2014年に中国の大連からオーストラリアに麻薬222kgを密輸しようとしたところを逮捕され、今月14日に死刑判決が下されたカナダ人のロバート・シェレンバーグ被告。ファーウェイ事件後、緊張状態にある中国とカナダ両国だが、その最中に下された死刑判決は執行されるのか? 世界の注目が集まっている。
20日にAbemaTVで放送された『Abema的ニュースショー』で取材に応じた中国の死刑制度に精通する一橋大学の王雲海教授(58)は「中国の法律上、麻薬密輸をした場合、ヘロインだと50g以上で死刑になりうる。このままでは死刑執行される可能性が高い」との認識を示すと、「中国での年間死刑執行者数は800人前後で、世界の7割から8割を占めている」と中国における死刑制度の実情を明かした。
この発言に対して、番組MCを務める千原ジュニアが「報復とみて間違いなのか?」と尋ねると王氏は「このカナダ人男性を死刑にすることは、中国の法律上問題はない。ただ、問題なのはタイミング。ファーウェイ事件の後の判決なので、報復とみられても仕方ない」と答えた。今回は一審判決で懲役15年の実刑判決が下るも、差し戻し直後の判決での死刑判決。そのことについては「建前上、司法は独立しているが、行政や政治は司法に対して強い影響力を持っている」と含みを持たせた。

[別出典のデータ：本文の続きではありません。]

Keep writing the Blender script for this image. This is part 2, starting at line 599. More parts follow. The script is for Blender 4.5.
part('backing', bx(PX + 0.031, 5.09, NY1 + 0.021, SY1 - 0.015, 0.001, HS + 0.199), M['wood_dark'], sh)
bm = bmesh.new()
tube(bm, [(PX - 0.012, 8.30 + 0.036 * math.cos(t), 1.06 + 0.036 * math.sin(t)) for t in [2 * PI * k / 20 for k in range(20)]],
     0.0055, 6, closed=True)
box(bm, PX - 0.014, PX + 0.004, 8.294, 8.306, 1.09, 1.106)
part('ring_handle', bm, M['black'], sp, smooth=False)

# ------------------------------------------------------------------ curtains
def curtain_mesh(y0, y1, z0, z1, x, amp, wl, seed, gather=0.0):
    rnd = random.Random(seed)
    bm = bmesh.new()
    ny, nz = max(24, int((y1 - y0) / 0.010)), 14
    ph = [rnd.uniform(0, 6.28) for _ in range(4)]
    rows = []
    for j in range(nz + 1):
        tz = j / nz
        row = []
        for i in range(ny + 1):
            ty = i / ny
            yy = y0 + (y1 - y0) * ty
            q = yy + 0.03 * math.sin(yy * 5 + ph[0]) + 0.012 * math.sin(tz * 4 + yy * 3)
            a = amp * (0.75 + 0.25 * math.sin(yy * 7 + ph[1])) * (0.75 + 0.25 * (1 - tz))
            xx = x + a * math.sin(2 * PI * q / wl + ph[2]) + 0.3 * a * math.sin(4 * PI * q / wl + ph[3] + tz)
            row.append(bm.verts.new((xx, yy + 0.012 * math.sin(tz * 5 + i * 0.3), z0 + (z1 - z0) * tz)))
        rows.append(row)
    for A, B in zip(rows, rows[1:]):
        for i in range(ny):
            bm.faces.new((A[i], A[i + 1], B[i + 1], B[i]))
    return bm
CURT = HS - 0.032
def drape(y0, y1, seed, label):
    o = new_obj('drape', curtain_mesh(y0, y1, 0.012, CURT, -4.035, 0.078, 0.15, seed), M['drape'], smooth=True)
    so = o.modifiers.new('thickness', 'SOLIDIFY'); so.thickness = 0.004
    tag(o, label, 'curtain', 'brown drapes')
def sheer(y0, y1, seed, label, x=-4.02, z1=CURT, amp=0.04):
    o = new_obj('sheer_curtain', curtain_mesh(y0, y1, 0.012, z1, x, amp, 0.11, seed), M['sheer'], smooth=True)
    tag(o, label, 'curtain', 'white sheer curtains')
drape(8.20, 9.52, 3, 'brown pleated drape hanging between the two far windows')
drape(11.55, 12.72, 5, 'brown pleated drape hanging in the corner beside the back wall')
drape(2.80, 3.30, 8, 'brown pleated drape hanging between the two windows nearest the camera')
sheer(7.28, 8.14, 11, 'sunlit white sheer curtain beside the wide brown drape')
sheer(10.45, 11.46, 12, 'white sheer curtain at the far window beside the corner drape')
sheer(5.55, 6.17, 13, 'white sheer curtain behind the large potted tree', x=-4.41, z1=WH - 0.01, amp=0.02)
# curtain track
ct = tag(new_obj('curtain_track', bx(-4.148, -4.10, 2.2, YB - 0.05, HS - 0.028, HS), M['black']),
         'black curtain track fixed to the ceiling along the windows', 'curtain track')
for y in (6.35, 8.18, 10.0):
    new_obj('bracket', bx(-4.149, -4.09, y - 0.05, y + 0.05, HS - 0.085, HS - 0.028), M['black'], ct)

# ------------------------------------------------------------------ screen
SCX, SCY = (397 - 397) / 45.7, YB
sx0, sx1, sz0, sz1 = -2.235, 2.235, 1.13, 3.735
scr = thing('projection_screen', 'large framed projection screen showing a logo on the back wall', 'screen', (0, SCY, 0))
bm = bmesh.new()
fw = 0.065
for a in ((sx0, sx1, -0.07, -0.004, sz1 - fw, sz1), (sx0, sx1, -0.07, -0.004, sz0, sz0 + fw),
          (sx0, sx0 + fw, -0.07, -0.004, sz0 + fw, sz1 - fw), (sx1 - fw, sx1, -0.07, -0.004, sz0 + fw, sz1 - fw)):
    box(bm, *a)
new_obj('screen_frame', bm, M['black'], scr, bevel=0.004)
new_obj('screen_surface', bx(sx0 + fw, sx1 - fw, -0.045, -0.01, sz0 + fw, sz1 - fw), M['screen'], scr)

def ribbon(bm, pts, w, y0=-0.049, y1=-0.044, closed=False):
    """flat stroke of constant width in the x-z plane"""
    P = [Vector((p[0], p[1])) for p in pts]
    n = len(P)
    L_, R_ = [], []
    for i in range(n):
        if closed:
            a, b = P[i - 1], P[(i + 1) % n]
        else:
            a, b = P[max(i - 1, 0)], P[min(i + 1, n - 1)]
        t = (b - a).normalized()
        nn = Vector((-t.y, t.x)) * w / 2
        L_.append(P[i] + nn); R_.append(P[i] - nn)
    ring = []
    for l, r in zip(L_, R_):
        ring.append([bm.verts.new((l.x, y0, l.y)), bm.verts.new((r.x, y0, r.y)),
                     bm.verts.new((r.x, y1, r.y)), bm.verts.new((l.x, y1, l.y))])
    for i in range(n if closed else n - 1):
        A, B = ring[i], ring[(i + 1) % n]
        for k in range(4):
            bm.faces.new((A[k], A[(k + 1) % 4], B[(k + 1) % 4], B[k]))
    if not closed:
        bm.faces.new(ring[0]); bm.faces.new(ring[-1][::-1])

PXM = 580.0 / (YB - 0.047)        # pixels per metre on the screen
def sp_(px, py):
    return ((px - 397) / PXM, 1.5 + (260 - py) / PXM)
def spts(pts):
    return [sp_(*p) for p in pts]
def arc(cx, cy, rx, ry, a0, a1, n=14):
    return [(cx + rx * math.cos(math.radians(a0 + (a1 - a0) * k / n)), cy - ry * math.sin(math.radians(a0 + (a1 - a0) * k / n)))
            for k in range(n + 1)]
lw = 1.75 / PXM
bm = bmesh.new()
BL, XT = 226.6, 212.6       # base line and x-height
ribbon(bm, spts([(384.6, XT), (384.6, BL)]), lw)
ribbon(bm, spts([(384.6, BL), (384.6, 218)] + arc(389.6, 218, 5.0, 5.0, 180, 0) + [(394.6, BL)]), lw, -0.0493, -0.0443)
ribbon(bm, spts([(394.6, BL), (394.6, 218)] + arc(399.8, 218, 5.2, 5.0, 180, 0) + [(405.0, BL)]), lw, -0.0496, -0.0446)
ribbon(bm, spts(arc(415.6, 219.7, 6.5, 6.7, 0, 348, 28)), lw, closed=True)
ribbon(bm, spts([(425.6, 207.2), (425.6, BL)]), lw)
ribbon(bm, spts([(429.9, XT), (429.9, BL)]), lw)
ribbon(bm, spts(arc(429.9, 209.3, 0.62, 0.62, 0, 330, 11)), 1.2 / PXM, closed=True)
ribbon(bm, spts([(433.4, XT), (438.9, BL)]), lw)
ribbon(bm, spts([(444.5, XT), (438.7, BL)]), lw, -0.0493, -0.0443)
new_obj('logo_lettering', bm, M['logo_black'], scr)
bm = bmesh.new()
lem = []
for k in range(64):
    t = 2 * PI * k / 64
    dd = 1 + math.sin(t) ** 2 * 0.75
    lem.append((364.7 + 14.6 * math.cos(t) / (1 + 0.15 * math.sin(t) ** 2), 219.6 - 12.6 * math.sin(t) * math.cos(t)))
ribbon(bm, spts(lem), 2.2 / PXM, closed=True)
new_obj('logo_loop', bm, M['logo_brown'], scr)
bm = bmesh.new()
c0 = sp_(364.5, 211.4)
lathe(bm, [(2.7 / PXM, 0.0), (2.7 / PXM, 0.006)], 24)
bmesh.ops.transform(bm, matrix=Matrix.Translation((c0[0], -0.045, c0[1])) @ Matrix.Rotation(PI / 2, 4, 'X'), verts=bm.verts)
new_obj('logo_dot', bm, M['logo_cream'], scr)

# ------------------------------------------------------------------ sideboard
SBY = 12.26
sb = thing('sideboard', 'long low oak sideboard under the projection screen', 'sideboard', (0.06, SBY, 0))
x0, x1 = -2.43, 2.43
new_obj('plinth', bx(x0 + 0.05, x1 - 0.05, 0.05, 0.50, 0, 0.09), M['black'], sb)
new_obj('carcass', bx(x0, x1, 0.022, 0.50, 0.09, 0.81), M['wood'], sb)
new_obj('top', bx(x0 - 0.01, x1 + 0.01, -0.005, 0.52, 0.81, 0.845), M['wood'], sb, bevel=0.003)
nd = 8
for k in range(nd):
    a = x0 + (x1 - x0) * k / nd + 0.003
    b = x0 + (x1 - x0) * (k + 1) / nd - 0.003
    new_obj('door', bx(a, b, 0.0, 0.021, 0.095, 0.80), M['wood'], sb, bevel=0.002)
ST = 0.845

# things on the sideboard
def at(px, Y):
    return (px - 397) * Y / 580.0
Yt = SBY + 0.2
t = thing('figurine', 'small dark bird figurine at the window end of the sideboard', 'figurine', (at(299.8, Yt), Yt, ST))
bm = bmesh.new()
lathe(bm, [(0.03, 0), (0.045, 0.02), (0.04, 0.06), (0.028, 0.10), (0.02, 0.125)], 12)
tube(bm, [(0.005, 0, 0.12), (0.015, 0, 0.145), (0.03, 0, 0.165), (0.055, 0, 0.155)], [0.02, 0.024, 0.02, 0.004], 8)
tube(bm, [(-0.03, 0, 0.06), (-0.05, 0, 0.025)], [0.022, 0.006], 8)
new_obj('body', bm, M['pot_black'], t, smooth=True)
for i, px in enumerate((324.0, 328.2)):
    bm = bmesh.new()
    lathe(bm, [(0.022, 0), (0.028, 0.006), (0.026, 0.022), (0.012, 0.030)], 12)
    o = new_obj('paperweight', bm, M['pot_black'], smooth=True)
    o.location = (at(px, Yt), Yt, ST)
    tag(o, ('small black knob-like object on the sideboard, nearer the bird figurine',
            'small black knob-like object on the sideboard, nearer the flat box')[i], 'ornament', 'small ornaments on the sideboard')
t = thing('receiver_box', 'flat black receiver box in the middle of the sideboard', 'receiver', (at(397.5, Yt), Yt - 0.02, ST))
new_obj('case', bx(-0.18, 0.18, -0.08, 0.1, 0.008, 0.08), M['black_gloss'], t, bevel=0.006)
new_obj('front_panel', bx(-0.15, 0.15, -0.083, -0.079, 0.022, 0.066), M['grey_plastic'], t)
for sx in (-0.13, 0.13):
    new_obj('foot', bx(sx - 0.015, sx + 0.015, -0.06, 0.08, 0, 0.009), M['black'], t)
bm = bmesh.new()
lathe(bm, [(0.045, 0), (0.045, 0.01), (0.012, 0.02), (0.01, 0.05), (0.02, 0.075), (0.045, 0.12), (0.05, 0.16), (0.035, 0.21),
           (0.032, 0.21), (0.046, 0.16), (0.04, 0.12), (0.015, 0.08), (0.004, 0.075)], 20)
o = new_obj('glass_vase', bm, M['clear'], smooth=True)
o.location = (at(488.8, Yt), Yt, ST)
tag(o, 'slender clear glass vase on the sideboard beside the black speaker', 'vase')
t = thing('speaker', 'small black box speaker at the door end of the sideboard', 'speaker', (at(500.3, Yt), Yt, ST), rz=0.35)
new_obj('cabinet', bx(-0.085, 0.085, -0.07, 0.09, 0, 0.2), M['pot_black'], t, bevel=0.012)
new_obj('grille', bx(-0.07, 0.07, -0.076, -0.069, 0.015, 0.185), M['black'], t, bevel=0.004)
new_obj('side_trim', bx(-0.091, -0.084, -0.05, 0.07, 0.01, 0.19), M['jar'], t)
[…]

意見を問われた前東京都知事の舛添要一氏が「報復だろう。フランスと変わらない。政治的な意図を感じる」と述べると、王氏は中国国内の反応について触れ「ファーウェイの副会長が飛行機の乗り換えの際に逮捕されたことは、中国国内では“司法を使った外交戦争”と考えられている。であれば、こっちもやりますよという発想は、民間でも政府でもある」と説明。また中国国内における麻薬犯罪に対する認識について「毎年約800件の死刑が執行されており、そのうち150件ほどが麻薬犯罪絡み。世界的に見ても、中国は麻薬犯罪に対して最も厳しい国の一つ」と話す一方、「過去にアヘン戦争を経験した中国では、麻薬は“中華民族を滅ぼす”重大な行為として厳罰が適用されるが、残念なことに麻薬犯罪率はむしろ増えている」とも明かした。
ちなみに中国の死刑執行方法だが、1997年までは銃殺で心臓か頭を一撃。その後、1997年3月からは注射による毒殺も採用されている。その選択方法は地方または犯罪の種類によって異なり、中には本人の希望もあるという。このカナダ人男性については今後、控訴審、さらに最高裁での強化手続きがあるため、死刑が確実に執行されるわけではないと補足した王氏だったが、「このままいけば執行される可能性が高い」と言及。しかし、即時執行ではなく、2年の猶予付きでの執行となる見通しを示した。
その説明に対して舛添氏が「政治的、外交的な取引の道具に使うことも考えられますよね?」と食い下がると、王氏は「おそらくそれを考慮する」と答え「ファーウェイの副会長がカナダの法廷に出廷したとき、手錠だけでなく足かせもつけられていた。その様子は中国でも放送され、『テロ犯罪、殺人犯罪ではなく、経済関係なのになぜそこまでやるのか』と中国の国民はかなり怒っている。報復の世論が出来上がっている」と続けた。
スタジオの緊張状態を察した王氏が「ただ日本人は、軍事施設に近づいたり、写真を撮ったりしなければ安全ですよ」とフォローすると「ファーウェイ製品を持って中国に行ったら歓迎された」と嬉しそうに明かした舛添氏。しかし、「“台湾独立バンザイ”と言ったら3分以内で捕まえに来ますよ」と中国国内での危険性を指摘することも忘れなかった。